The argument that contemporary capitalism is radically transformed (entering a new stage or a completely new system) because finance came to dominate the whole system is a popular tenet not only in Heterodox but also in Mainstream Economics. This is a hypothesis that is considered within Heterodox Economics as indisputable. Furthermore, it is believed that it offers a radical critique of the prevailing socio-economic system and a useful guide to political action against it. This paper disputes both the explanatory validity and the political usefulness of the Financialisation Hypothesis and argues that, instead of enlightening, it misconceives the actual workings of modern capitalism leading to an explanatory blind alley. The FH essentially subverts the total circuit of capital by positing circulation (instead of production) at its center. Furthermore, it either downgrades or explicitly rejects the production-centered surplus-value exploitation mechanism in favour of a problematic circulation-based expropriation mechanism.
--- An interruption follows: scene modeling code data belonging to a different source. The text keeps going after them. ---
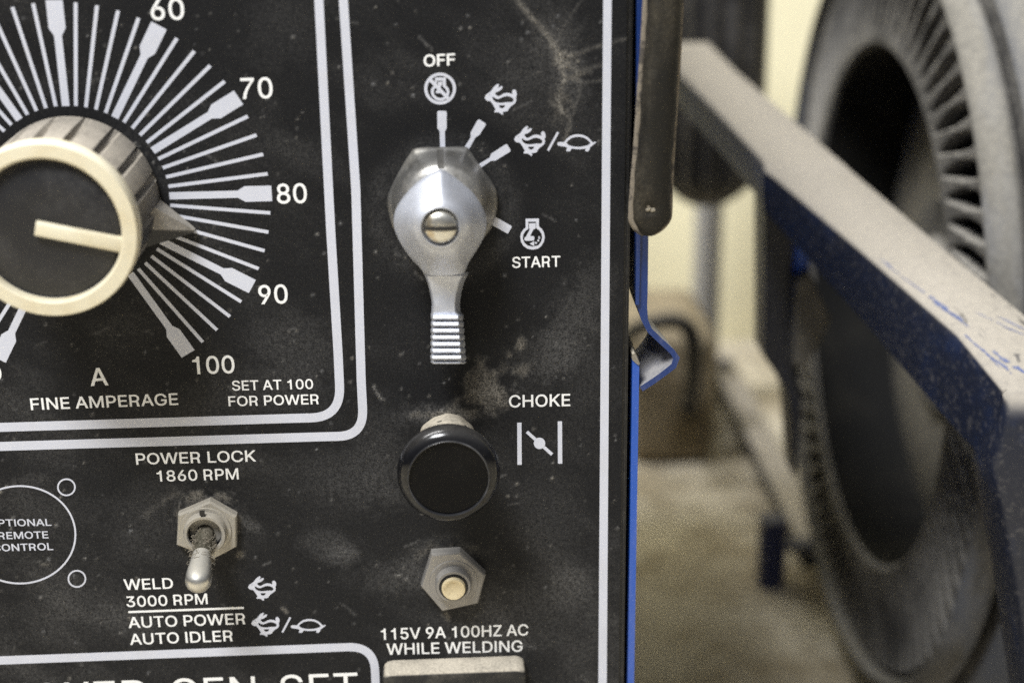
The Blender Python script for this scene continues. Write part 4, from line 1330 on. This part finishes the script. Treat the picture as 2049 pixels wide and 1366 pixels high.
# ------------------------------------------------------------------ tyre
XW, VC, WC, RW = .178, -.2079, -.2543, .1543
wheel = empty('wheel', (XW + .05, VF, WC), 'big dusty black wheel with radial ribs on its side, beyond the blue rail', 'wheel')


def lathe_x(mb, prof, n=720, off=None, cap=False, mi=0):
    rings = []
    for r, x in prof:
        ring = []
        for i in range(n):
            a = 2 * math.pi * i / n
            dx = off(r, a) if off else 0.0
            ring.append((XW + x + dx - .012 * r * math.cos(a), VC + r * math.sin(a), WC + r * math.cos(a)))
        rings.append(ring)
    mb.loft(rings, True, False, cap, mi)


NR = 78


def slot(r, a):
    """pointed pockets between the radial ribs, 0 on a rib and 1 in a pocket"""
    q = (r - .1145) / (.1505 - .1145)
    if q <= 0 or q >= 1:
        return 0.0
    half = .27 * math.sin(math.pi * q) ** .7 * (1 + .25 * q)
    x = abs(((a + .12 * (q - .5)) * NR / (2 * math.pi)) % 1.0 - .5)
    return float(sstep(np.array(-x), -half - .06, -half + .06))


mb = MB()
prof = [(.1075, .040), (.1075, .008), (.1085, .003), (.1105, .0010)]
prof += [(r, .0010 + .0016 * (r - .11) / .04) for r in np.linspace(.1125, .152, 26)]
prof += [(.1533, .0055), (.1545, .0075)]
lathe_x(mb, prof, NR * 14, lambda r, a: .0085 * slot(r, a))
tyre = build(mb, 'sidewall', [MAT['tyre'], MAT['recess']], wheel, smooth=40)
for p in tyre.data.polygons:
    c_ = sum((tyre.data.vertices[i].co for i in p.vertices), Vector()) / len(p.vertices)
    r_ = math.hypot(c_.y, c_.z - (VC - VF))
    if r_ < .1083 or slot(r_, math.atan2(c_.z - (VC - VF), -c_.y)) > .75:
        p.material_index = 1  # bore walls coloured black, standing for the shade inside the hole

mb = MB()
lathe_x(mb, [(.1542, .0076), (.1548, .0005), (.1565, -.0015), (.1590, -.0005), (.1612, .0035), (.1622, .0075), (.1612, .0092), (.1550, .0100), (.1545, .0130), (.1625, .0140), (.1660, .0150), (.1700, .0190), (.1745, .0235),
             (.1780, .0310), (.1800, .0420), (.1805, .0550), (.1770, .0565), (.1770, .0600), (.1805, .0615), (.1800, .078), (.1760, .092), (.1650, .100), (.110, .100), (.1078, .042)], 360)
tr = build(mb, 'tread', [MAT['tread'], MAT['tyre']], wheel, smooth=50)
for p in tr.data.polygons:
    c_ = sum((tr.data.vertices[i].co for i in p.vertices), Vector()) / len(p.vertices)
    if math.hypot(c_.y, c_.z - (VC - VF)) < .1598 and c_.x + .05 > .0094 or c_.x + .05 > .036:
        p.material_index = 1  # bore walls coloured black, standing for the shade inside the hole

mb = MB()
lathe_x(mb, [(.1080, .040), (.1000, .039), (.0950, .037), (.0700, .036), (.0500, .034), (.0460, .034)], 180)
rim = build(mb, 'rim', MAT['rim'], wheel, smooth=50)
mb = MB()
lathe_x(mb, [(.0470, .036), (.0450, .031), (.0300, .030), (.0280, .027), (.0001, .027)], 96, cap=True)
build(mb, 'hub', MAT['tyre'], rim, smooth=40)

# ------------------------------------------------------------------ things by the wall, far out of focus
dr_ = P(1438, 200, -.46)
rad = .5 * 222 * mpp(1430, 200, -.46)
vb_ = P(1425, 432, -.46)[1]
std = empty('drum_on_post', (dr_[0] - .006, VF, -.56), 'blurred black ribbed drum on a grey post by the pale wall', 'drum')
mb = MB()
rings = []
for v, k in ((vb_, .35), (vb_ + .004, .55), (vb_ + .012, .82), (vb_ + .02, 1.0), (vb_ + .22, 1.0), (vb_ + .23, .9)):
    ring = []
    for i in range(144):
        a = 2 * math.pi * i / 144
        r = rad * k * (1 + .05 * math.sin(a * 16))
        ring.append((dr_[0] + r * math.cos(a), v, -.46 - rad + r * math.sin(a)))
    rings.append(ring)
mb.loft(rings, True, True, True)
build(mb, 'drum', MAT['drum'], std)
pp_ = P(1414, 560, -.60)
mb = MB()
mb.tube([(pp_[0], VF, -.60), (pp_[0], vb_ + .06, -.60)], .5 * 56 * mpp(1414, 560, -.60), 24)
mb.box((pp_[0] - .008, vb_ + .03, -.602), (pp_[0] + .008, vb_ + .05, -.53))
build(mb, 'post', MAT['post'], std)

ho = MB()
hp = catmull([P(x, y, w) for x, y, w in ((1235, 690, -.50), (1270, 660, -.47), (1310, 645, -.46), (1350, 641, -.46), (1377, 656, -.46), (1388, 690, -.46), (1388, 740, -.465), (1383, 790, -.48), (1378, 822, -.505))], 6, False)
gy = hp[-1]
ho.tube(hp, .0050, 14)
tag(build(ho, 'hose', MAT['hose'], None, origin=gy), 'blurred black hose looped over the front of the brown box', 'hose')

bx0, bx1 = P(1255, 668, -.50), P(1440, 690, -.50)
mb = MB()
mb.prism(rrect(bx0[0], VF, bx1[0], bx0[1], .012), -.585, -.50, .008)
tag(build(mb, 'cardboard_box', MAT['box'], None, origin=((bx0[0] + bx1[0]) / 2, VF, -.54)), 'blurred brown box on the floor in front of the grey post', 'box')
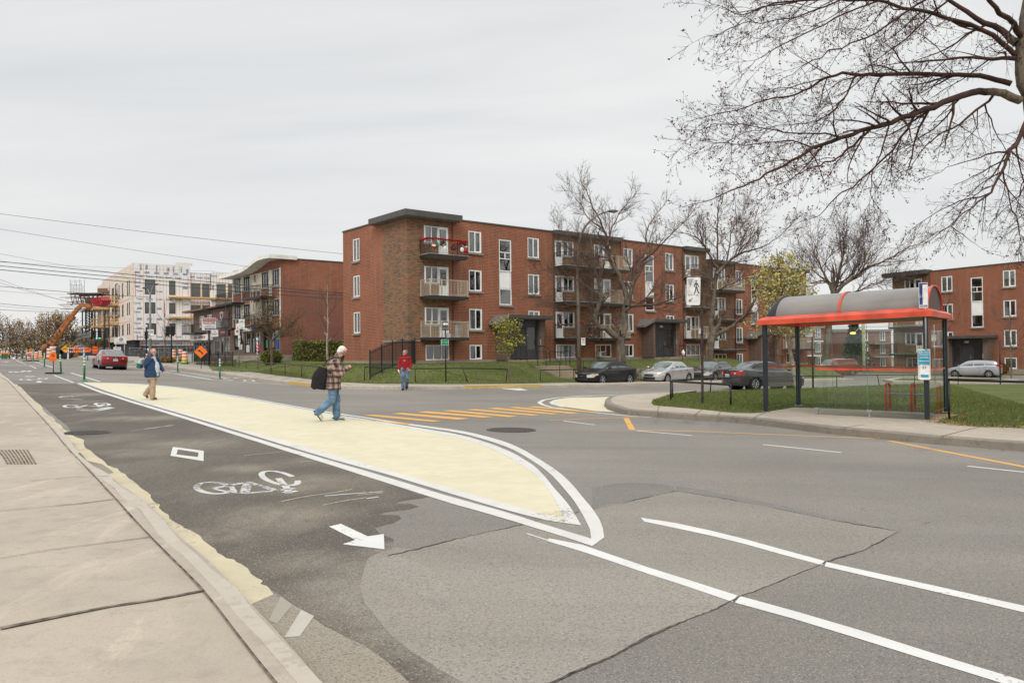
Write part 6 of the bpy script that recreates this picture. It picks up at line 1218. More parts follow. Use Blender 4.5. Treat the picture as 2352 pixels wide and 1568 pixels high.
def bigtree(label,seed,base,limbs,c,group=None,leaf=None,thr=.12,trunkmat=None,L=2.4,kids=1.1,extra=None,cat='tree'):
    t=thing('bare_tree' if not leaf or leaf[0]=='few' else 'leafy_tree',label,cat,base,0,group); T=Tree(seed)
    for pts,r,kw in limbs: T.limb(pts,r,c,**{**dict(L=L,kids=kids),**kw})
    if extra: extra(T)
    T.mesh('trunk',trunkmat or BARK,t,thr=thr,k=8,org=base); cr=T.mesh('crown',BARKT if not leaf or leaf[0]!='red' else BARKR,t,lo=thr,k=3,org=base)
    if leaf:
        _,mt,size,frac,n,jit=leaf; pts=[p for p,d,lv in T.tips if T.r.random()<frac and p[2]>base[2]+1.2]
        if pts: leaves('leaves',pts,size,mt,t,base,jit,n,seed)
    return t,T
def L3(z,pts,Y0,dY=0.,Y1=None):
    n=len(pts); return [atY(z(*p),Y0+dY*i/max(1,n-1)) for i,p in enumerate(pts)]
# A: big forked bare tree
YA=50.5; bA=Vector((7.3,YA,lawnz(7.3,YA)))
cA=dict(TREEC); 
ya=lambda pts,dy: L3(A4,pts,YA,dy)
bigtree('biggest bare forked tree in front of the middle block, thick trunk split low',11,bA,[
 ([bA-Vector((0,0,.2)),*ya([(522,1180),(520,1110)],0)],(.34,.29),dict(kids=0,start=2)),
 (ya([(520,1110),(470,1075),(430,1040),(385,1030),(358,985),(372,930),(400,860),(395,790),(370,700),(345,620)],-1.5),(.24,.09),dict(start=.3)),
 (ya([(530,1110),(548,1020),(552,930),(560,850),(545,790),(500,680),(450,600),(440,520),(420,430),(380,340),(340,260),(310,180)],1.5),(.25,.03),dict(start=.35)),
 (ya([(552,930),(590,900),(660,895),(740,890),(800,870),(870,850),(920,880)],-2),(.13,.03),dict()),
 (ya([(560,900),(590,800),(610,700),(650,620),(690,540),(680,470),(700,390),(740,330)],2),(.17,.03),dict()),
 (ya([(650,620),(720,570),(790,500),(850,440),(900,390)],-1),(.09,.02),dict()),
 (ya([(400,860),(330,790),(260,740),(180,720),(80,730),(20,790)],-2),(.10,.015),dict()),
 (ya([(370,700),(300,620),(240,560),(180,520),(150,450)],1),(.10,.02),dict()),
 (ya([(380,980),(320,900),(230,890),(150,905)],-1),(.06,.012),dict()),
 (ya([(440,520),(470,400),(520,300),(560,260)],1),(.07,.015),dict()),
 (ya([(420,430),(330,360),(280,280),(240,220)],1),(.06,.012),dict()),
 (ya([(450,600),(390,590),(350,620),(290,600)],-1.5),(.08,.02),dict())],cA,L=2.3,kids=1.9)
YB=56.; bB=Vector((14.5,YB,lawnz(14.5,YB))); yb=lambda pts,dy: L3(A4,pts,YB,dy)
LB=leafmat('dead_leaf_brown',[(.16,.075,.045),(.22,.11,.06),(.11,.055,.035)])
bigtree('bare tree with some brown leaves and a low limb forking right, behind the walking-figure sign',12,bB,[
 ([bB-Vector((0,0,.2)),*yb([(1078,1180),(1092,1110),(1100,1085)],0)],(.34,.27),dict(kids=0,start=2)),
 (yb([(1100,1085),(1090,1010),(1100,920),(1108,850),(1115,760),(1128,660),(1130,560),(1128,440),(1130,330),(1135,270)],1.5),(.24,.025),dict(start=.35)),
 (yb([(1110,1090),(1170,1055),(1240,1010),(1310,950),(1350,890),(1390,820),(1440,740),(1490,690)],-2),(.17,.03),dict(start=.25)),
 (yb([(1128,660),(1090,600),(1050,530),(1010,480),(950,450),(880,440)],-1.5),(.13,.02),dict(start=.3)),
 (yb([(1120,700),(1180,640),(1240,590),(1300,560),(1380,540),(1450,510),(1540,440)],1),(.14,.02),dict(start=.2)),
 (yb([(1180,640),(1200,550),(1210,450),(1250,370),(1300,300)],1),(.09,.015),dict()),
 (yb([(1115,760),(1060,700),(1000,680),(940,700),(880,760)],-1.5),(.08,.015),dict()),
 (yb([(1240,590),(1290,470),(1340,390),(1400,340)],1.5),(.07,.012),dict()),
 (yb([(1130,800),(1190,770),(1260,740),(1340,720)],-1),(.06,.012),dict())],cA,leaf=('few',LB,.14,.10,1,.08),L=2.3,kids=1.75)
YC=82.; bC=Vector((1892-1176,0,0)); bC=Vector(((1894-1176)/1750*YC,YC,gz(33,YC)+.1)); yc=lambda pts,dy: L3(A5,pts,YC,dy)
bigtree('tall bare tree rising behind the bus shelter roof and the red family car',13,bC,[
 ([bC-Vector((0,0,.2)),*yc([(745,850),(760,720),(775,600),(795,500),(800,430)],0)],(.42,.30),dict(kids=0,start=2)),
 (yc([(800,430),(770,340),(730,260),(690,180),(650,110),(640,40)],1),(.20,.03),dict()),
 (yc([(800,430),(830,330),(850,230),(870,140),(880,50),(890,-20)],2),(.22,.03),dict()),
 (yc([(805,430),(870,350),(960,290),(1060,220),(1160,180),(1260,130),(1340,80),(1430,50)],-2),(.22,.03),dict()),
 (yc([(860,440),(930,410),(1000,390),(1080,340),(1170,330),(1240,340)],-1),(.13,.02),dict()),
 (yc([(960,290),(1020,180),(1060,90),(1100,10)],2),(.10,.02),dict()),
 (yc([(770,340),(700,320),(640,340),(590,300),(560,200)],-2),(.11,.02),dict()),
 (yc([(850,230),(930,160),(980,80),(1000,-10)],1),(.09,.02),dict())],dict(TREEC,step=[.8,.55,.4,.25],rmin=.017,kids=[1.2,2.0,3.0,0]),L=4.2,kids=2.0)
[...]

Thus, it, implicitly or explicitly, leads to a different from typical capitalism's class structure which is both analytically and empirically erroneous. The financial system's ballooning during the recent decades of weak profitability and accumulation does not constitute a new stage, let alone a new capitalism. The increased use of fictitious capital operations is a well-known capitalist reaction in periods of weak profitability. The creation of new financial instruments represent new special forms of appearance of this usual capitalist process. The Marxist theory of crisis and fictitious capital offers an analytically and empirically superior understanding of this process compared to either the post-Keynesian (rentier vs capitalist) or the Marxisant (new exploitation mechanisms etc.) versions of the Financialisation Hypothesis.